They Split up in 1996 with all the acrimony, bitterness and frozen silences of lovers, breaking the hearts of millions of teenage girls.
But yesterday, the five band members of the "boy" band Take That - Robbie Williams, Gary Barlow, Howard Donald, Jason Orange and Mark Owen - announced they had recorded a new album as a fivesome for the first time in 15 years, in the schmaltzy language of reuniting lovers.
"I get embarrassingly excited when the five of us are in a room," said Williams. "It feels like coming home."
As Take That's veteran singer, Williams has until now forged a successful solo career while his former bandmates reformed as a four-piece band in 2005 and climbed back up the charts.
Now he's back for good, it appears, or at least long enough for the band to release a new studio album as a five-piece band, due out in November.
All five singers have written the songs for the record.
The last time they were all in the same recording studio was in 1995, when their fresh faces matched their marketing label as Britain's biggest boy band.
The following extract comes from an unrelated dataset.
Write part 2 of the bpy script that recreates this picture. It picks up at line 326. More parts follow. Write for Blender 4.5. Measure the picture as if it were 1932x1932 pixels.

But months after bringing out their number one album Nobody Else, an intense enmity was sparked between Williams and Barlow.
Williams wanted to introduce hip hop and rap to the band's squeaky clean pop ballads and his friendship with Orange and Barlow became fractious. During one of the last rehearsals before a tour was due to begin in 1996, Williams left the band under a cloud.
Yesterday, all that was forgotten. Orange said it was "flippin' brilliant", adding: "I'm over the moon that Robbie's back with us, however long it lasts. I just want to enjoy our time with him. Life is beautifully strange sometimes."
Cynics will no doubt sneer at Williams' fortuitous timing at rejoining the band, when Take That is riding high once more. A reunion between the five took place in New York last September, following Take That's recording-breaking The Circus Live tour. Rumours of the album had been rife ever since Williams revealed earlier this year that he was releasing a single, Shame, with Barlow.
The band formed in 1990 when they were still teenagers. They went on to win seven Brit Awards, had five number one albums and 11 number one hits.